## Short task:
Reproduce each line from the first in the data through the line that contains "import numpy as np" exactly; give nothing else.

** START OF Available data **

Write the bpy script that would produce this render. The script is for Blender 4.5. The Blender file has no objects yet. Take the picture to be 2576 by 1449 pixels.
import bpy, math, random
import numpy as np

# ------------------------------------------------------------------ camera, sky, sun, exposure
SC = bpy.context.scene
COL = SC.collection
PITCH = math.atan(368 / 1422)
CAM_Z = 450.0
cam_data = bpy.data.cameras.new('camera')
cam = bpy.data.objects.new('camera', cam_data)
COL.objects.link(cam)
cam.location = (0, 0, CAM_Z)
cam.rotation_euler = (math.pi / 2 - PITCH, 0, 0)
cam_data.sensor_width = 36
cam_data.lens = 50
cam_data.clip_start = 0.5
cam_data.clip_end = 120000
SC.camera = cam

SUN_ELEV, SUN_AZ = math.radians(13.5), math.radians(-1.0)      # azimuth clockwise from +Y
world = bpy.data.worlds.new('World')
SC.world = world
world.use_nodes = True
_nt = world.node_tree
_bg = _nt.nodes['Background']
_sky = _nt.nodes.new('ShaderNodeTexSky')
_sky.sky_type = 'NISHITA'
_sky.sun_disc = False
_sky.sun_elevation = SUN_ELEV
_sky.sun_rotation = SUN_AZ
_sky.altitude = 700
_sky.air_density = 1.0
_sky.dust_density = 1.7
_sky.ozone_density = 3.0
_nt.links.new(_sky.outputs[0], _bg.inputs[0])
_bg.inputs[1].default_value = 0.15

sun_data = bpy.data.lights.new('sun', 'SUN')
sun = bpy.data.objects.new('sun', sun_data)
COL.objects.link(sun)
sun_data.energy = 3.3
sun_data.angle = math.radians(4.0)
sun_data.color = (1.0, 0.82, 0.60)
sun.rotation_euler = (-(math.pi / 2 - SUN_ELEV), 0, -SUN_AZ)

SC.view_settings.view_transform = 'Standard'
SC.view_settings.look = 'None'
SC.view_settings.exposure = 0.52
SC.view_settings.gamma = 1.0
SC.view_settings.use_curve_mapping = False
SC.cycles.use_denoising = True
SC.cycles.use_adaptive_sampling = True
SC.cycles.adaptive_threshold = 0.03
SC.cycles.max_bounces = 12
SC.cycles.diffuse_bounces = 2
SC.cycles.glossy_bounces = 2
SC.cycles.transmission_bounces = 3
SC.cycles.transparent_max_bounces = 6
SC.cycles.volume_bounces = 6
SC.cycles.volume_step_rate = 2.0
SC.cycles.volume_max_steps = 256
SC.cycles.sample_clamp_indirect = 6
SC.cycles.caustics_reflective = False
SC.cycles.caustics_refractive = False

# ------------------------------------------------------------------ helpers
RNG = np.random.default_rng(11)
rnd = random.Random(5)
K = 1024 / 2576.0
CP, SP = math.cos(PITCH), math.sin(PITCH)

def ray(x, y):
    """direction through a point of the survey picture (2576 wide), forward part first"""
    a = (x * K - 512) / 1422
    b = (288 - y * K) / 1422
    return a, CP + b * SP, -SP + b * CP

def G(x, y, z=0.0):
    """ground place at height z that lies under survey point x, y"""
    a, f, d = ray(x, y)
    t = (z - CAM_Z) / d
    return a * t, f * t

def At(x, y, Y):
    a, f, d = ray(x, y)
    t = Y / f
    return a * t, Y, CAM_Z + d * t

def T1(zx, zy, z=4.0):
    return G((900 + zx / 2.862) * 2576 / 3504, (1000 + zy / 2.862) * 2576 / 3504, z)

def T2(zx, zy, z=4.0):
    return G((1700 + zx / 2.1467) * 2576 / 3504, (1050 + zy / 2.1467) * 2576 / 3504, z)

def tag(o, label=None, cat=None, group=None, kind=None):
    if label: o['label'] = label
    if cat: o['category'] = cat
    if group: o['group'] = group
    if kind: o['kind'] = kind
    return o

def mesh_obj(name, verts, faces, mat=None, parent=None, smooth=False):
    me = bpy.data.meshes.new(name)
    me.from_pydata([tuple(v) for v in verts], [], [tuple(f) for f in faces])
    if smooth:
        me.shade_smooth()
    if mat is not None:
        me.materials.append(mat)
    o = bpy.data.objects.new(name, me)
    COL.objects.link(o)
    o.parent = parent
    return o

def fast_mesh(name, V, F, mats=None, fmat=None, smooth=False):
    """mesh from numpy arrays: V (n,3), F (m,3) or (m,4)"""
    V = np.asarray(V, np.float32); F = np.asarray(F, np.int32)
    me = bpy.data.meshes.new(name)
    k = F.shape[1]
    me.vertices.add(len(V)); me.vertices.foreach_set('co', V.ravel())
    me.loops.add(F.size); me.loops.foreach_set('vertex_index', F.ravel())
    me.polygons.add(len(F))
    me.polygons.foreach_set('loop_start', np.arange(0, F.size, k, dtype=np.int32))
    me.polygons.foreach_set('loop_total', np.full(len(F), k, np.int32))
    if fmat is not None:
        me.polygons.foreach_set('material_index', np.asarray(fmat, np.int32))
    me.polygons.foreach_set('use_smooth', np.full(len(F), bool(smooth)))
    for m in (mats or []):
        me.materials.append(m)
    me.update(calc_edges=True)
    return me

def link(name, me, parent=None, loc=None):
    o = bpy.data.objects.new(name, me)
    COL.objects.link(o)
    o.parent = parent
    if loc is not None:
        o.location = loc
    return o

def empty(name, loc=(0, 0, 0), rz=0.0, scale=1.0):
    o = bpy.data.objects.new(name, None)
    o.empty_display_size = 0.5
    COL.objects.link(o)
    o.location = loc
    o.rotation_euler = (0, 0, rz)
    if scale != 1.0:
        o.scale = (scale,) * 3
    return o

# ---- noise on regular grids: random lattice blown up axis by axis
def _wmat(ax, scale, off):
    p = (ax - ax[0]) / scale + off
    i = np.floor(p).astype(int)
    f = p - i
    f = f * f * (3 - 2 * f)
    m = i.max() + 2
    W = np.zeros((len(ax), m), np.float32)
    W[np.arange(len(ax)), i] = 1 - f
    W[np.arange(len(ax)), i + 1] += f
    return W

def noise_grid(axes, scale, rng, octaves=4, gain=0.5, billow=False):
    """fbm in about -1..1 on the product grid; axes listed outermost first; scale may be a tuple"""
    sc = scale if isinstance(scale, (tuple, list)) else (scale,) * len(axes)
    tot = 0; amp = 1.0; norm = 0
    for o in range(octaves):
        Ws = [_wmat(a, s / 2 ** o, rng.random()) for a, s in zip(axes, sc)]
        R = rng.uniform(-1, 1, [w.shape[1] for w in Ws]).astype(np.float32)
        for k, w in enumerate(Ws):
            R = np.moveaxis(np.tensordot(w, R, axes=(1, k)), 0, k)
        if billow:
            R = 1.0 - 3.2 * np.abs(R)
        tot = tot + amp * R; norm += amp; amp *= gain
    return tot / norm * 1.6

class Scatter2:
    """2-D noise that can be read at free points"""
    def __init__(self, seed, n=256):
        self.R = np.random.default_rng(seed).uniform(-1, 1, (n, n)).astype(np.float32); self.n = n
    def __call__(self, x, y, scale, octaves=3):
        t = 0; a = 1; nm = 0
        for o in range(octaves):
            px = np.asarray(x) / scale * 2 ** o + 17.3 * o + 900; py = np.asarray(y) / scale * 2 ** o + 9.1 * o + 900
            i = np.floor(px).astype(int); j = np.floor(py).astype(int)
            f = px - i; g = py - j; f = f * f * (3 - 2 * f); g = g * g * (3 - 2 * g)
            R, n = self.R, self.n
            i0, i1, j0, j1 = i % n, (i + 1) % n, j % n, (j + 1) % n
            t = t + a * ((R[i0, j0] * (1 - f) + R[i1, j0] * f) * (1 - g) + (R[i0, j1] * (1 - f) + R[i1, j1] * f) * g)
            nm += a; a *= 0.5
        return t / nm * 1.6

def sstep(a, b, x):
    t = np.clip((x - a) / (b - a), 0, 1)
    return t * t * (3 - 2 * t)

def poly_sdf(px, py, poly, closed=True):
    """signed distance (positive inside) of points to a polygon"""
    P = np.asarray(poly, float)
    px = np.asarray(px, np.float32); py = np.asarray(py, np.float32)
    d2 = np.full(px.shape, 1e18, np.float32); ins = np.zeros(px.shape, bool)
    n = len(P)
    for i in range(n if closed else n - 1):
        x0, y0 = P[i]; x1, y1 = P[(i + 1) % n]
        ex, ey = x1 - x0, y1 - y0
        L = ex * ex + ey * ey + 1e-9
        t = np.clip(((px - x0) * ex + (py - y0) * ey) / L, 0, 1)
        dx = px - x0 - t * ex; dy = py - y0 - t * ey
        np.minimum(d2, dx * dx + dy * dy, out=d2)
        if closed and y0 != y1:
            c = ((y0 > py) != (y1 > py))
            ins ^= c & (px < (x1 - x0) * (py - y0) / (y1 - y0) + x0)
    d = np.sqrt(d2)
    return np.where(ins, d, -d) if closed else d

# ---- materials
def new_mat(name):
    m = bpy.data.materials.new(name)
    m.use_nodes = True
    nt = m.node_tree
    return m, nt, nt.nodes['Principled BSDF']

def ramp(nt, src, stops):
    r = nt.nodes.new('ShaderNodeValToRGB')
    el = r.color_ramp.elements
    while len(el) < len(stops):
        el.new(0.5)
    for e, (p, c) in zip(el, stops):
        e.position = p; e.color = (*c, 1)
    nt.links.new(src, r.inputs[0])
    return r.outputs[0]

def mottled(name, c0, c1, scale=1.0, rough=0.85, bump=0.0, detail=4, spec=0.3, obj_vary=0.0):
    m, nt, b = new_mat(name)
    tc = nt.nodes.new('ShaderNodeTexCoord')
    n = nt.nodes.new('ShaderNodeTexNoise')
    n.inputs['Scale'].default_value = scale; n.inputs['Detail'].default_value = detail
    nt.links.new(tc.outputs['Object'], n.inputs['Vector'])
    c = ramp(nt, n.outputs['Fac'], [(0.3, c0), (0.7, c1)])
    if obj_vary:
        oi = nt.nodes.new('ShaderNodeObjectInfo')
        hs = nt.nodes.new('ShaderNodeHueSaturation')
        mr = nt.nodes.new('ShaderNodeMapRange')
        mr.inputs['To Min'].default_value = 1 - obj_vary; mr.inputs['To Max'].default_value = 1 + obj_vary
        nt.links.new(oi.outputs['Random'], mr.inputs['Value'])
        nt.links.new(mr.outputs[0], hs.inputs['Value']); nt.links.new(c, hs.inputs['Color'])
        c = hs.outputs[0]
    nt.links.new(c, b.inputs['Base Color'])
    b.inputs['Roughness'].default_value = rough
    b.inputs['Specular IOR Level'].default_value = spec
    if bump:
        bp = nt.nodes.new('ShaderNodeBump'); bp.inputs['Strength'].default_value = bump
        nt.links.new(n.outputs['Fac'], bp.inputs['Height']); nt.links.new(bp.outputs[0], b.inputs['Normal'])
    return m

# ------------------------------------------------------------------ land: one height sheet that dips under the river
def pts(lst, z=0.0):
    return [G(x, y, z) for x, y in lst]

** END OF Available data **

## Answer for this exercise:
Write the bpy script that would produce this render. The script is for Blender 4.5. The Blender file has no objects yet. Take the picture to be 2576 by 1449 pixels.
import bpy, math, random
import numpy as np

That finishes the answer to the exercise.